### WHAT IS EXPECTED
Everything in the listing below from the line containing "The Blender Python" through the line containing "s.put(np.clip((1 - q)" should be repeated exactly; leave out every other line.

### INPUT ROWS
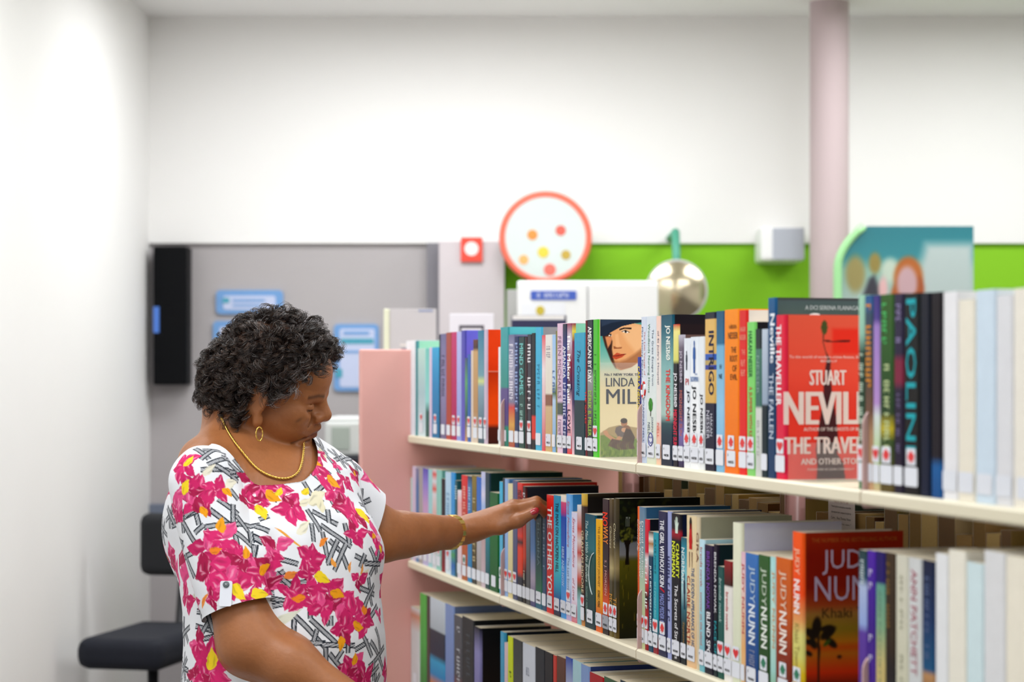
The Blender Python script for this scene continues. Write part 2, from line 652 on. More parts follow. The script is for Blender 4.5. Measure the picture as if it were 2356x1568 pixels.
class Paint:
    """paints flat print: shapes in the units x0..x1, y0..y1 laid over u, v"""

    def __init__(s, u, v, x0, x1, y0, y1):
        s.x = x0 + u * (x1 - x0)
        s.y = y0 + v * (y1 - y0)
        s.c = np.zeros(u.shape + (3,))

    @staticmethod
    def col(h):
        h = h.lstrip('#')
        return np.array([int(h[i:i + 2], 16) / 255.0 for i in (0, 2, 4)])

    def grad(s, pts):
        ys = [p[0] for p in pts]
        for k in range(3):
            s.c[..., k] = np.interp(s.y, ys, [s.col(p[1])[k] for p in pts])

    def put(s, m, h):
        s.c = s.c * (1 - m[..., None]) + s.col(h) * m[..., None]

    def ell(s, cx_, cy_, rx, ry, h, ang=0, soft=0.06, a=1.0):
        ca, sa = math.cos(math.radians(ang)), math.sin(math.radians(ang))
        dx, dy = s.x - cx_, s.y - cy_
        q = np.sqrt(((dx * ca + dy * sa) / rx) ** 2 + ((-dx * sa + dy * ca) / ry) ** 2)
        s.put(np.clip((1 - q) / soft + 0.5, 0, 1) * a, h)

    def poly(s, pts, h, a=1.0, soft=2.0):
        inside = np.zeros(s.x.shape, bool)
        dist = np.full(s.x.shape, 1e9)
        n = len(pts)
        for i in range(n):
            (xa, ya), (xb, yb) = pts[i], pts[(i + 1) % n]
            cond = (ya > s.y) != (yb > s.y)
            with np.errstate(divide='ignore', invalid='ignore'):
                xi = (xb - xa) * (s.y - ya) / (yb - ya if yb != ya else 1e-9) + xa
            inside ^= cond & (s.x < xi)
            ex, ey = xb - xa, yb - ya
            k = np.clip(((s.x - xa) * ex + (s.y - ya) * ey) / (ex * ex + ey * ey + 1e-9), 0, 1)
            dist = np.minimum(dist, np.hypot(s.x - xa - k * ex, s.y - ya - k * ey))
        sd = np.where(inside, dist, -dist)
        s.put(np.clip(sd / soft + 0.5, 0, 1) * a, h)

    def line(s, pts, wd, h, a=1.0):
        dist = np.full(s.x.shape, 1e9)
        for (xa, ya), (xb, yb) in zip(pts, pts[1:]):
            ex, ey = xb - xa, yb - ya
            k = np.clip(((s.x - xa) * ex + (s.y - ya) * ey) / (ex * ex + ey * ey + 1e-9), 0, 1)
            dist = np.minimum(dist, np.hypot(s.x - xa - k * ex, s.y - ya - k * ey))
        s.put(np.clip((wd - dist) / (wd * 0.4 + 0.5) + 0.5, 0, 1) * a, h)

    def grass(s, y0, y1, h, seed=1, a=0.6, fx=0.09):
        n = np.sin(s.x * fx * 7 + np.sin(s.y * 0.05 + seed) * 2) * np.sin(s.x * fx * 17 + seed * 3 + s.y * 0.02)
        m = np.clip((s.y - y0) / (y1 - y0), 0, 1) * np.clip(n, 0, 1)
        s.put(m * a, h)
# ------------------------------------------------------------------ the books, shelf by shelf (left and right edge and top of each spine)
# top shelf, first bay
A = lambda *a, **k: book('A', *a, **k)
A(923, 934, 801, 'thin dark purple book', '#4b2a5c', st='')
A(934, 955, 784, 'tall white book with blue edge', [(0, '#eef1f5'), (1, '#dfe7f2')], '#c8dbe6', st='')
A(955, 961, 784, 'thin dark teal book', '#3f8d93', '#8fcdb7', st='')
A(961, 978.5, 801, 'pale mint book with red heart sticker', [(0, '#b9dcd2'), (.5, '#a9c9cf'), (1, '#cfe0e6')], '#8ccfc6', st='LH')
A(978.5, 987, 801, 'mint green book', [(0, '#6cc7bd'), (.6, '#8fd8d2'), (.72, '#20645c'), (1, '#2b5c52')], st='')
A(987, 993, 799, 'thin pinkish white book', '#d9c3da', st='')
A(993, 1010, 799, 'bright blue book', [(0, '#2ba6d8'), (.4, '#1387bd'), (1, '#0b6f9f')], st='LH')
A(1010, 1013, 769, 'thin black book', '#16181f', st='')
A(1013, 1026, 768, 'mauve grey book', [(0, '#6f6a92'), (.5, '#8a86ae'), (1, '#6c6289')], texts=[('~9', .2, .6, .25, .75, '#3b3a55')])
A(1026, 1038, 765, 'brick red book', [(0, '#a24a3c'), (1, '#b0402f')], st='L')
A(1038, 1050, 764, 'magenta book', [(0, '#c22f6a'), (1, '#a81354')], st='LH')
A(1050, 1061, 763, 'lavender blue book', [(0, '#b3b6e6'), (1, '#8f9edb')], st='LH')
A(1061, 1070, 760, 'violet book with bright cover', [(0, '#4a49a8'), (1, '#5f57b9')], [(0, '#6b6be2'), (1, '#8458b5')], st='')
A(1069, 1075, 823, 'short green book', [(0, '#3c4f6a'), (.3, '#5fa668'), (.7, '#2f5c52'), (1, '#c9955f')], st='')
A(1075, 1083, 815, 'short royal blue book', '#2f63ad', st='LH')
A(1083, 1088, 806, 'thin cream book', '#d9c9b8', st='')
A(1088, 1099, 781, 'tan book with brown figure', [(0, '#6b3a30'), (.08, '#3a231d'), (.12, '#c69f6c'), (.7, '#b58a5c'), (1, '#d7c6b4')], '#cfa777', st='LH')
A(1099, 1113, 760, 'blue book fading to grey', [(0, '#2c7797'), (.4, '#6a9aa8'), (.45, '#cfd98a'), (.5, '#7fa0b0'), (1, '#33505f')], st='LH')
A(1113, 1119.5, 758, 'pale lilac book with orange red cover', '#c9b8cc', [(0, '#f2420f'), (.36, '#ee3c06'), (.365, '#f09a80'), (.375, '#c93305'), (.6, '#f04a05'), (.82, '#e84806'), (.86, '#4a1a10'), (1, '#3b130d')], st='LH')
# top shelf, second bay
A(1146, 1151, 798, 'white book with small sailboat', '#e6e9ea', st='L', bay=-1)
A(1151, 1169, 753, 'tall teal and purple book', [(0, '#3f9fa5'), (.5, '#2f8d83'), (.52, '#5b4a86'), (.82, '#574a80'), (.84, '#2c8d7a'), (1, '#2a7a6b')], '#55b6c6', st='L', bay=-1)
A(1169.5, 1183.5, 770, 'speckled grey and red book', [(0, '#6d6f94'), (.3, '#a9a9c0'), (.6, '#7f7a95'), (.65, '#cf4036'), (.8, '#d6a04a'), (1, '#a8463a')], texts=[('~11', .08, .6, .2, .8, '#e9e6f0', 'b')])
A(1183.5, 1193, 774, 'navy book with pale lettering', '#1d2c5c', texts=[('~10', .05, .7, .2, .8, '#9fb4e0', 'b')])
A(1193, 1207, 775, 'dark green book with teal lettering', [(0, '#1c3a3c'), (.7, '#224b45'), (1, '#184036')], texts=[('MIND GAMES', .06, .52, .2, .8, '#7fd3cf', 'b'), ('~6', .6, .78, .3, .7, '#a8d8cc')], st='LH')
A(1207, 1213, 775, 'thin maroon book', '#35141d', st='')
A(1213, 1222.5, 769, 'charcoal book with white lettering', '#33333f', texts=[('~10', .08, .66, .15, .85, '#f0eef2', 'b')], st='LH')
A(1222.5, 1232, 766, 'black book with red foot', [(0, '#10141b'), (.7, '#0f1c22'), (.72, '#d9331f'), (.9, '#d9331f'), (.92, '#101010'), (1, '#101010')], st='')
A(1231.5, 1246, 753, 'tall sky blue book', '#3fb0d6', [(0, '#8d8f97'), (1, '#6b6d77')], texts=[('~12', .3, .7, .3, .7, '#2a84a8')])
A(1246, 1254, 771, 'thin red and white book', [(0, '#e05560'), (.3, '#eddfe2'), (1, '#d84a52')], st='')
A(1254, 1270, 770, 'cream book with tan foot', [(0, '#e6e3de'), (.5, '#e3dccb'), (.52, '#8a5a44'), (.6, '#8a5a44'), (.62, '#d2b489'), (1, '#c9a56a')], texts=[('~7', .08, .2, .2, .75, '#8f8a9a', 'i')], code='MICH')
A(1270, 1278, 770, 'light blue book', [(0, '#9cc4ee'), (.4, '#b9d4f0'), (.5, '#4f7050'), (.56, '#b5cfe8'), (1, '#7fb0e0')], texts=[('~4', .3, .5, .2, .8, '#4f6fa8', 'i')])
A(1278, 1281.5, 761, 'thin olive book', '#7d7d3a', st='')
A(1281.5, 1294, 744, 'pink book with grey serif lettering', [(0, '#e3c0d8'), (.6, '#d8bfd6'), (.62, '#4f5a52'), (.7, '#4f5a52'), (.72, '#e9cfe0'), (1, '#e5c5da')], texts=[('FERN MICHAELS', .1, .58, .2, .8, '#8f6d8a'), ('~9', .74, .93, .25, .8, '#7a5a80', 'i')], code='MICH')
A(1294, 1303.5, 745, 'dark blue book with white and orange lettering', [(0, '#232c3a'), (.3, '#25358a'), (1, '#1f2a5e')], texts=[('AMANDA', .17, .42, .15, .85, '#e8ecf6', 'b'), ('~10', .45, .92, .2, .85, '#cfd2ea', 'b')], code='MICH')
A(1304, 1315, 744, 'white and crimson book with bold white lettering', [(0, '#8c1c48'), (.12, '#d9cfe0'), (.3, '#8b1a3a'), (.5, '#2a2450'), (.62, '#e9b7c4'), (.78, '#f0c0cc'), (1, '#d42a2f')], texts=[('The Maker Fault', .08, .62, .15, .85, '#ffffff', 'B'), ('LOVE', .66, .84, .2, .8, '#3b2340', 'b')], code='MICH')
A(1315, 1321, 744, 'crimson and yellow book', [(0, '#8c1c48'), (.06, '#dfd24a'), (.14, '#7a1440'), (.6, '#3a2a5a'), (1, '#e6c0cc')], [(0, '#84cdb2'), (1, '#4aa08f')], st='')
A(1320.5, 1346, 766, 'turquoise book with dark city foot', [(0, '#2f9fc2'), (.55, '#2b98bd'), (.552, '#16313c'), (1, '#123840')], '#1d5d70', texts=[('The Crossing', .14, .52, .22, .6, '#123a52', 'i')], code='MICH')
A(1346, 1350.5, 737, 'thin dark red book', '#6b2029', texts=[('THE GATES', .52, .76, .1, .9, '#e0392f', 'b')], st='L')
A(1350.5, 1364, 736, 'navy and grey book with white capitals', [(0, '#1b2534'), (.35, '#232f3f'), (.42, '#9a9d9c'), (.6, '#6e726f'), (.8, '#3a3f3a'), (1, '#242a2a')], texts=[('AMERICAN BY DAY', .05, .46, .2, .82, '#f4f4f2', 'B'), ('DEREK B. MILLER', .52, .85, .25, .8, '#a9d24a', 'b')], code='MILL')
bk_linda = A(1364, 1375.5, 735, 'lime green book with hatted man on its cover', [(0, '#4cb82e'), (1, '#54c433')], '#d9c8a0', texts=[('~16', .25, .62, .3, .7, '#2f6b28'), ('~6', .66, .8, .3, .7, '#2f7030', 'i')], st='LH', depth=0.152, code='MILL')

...

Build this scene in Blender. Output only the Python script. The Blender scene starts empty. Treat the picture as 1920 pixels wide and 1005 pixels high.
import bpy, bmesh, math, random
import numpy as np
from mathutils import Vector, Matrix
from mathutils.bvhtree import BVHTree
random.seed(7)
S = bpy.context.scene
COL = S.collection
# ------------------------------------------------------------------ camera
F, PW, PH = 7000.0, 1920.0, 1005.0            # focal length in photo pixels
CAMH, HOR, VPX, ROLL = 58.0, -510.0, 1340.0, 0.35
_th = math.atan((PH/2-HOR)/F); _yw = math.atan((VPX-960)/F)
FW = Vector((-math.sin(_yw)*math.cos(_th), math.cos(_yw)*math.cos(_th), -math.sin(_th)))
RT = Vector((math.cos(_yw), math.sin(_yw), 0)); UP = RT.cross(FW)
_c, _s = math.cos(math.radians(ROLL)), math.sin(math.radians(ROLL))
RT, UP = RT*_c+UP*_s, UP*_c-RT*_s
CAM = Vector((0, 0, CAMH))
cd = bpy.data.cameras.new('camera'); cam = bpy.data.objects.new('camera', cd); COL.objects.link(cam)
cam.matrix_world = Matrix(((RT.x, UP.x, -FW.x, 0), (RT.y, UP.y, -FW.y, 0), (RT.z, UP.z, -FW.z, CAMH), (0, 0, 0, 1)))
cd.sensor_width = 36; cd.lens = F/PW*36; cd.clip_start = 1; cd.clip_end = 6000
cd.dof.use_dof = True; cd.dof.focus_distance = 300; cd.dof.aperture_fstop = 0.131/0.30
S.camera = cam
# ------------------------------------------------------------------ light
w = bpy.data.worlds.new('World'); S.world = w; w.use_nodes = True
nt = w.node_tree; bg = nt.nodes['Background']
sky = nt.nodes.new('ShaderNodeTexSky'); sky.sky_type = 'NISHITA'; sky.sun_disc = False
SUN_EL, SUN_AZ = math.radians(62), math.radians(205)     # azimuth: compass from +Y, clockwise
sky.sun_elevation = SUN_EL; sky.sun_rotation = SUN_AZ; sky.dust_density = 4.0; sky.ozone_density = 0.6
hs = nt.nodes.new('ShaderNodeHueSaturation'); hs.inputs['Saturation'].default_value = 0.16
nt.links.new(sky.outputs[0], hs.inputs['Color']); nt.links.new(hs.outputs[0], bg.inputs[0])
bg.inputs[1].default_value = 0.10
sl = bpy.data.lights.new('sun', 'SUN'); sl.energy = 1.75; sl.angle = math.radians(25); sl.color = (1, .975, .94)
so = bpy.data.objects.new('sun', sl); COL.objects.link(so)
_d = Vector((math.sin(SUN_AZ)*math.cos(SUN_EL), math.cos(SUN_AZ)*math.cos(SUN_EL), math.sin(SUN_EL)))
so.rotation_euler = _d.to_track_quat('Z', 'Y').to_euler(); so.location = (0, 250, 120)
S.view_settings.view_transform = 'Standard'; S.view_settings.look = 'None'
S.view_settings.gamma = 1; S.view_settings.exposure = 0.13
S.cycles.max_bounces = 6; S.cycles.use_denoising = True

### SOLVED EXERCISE
The Blender Python script for this scene continues. Write part 2, from line 652 on. More parts follow. The script is for Blender 4.5. Measure the picture as if it were 2356x1568 pixels.
class Paint:
    """paints flat print: shapes in the units x0..x1, y0..y1 laid over u, v"""

    def __init__(s, u, v, x0, x1, y0, y1):
        s.x = x0 + u * (x1 - x0)
        s.y = y0 + v * (y1 - y0)
        s.c = np.zeros(u.shape + (3,))

    @staticmethod
    def col(h):
        h = h.lstrip('#')
        return np.array([int(h[i:i + 2], 16) / 255.0 for i in (0, 2, 4)])

    def grad(s, pts):
        ys = [p[0] for p in pts]
        for k in range(3):
            s.c[..., k] = np.interp(s.y, ys, [s.col(p[1])[k] for p in pts])

    def put(s, m, h):
        s.c = s.c * (1 - m[..., None]) + s.col(h) * m[..., None]

    def ell(s, cx_, cy_, rx, ry, h, ang=0, soft=0.06, a=1.0):
        ca, sa = math.cos(math.radians(ang)), math.sin(math.radians(ang))
        dx, dy = s.x - cx_, s.y - cy_
        q = np.sqrt(((dx * ca + dy * sa) / rx) ** 2 + ((-dx * sa + dy * ca) / ry) ** 2)
        s.put(np.clip((1 - q) / soft + 0.5, 0, 1) * a, h)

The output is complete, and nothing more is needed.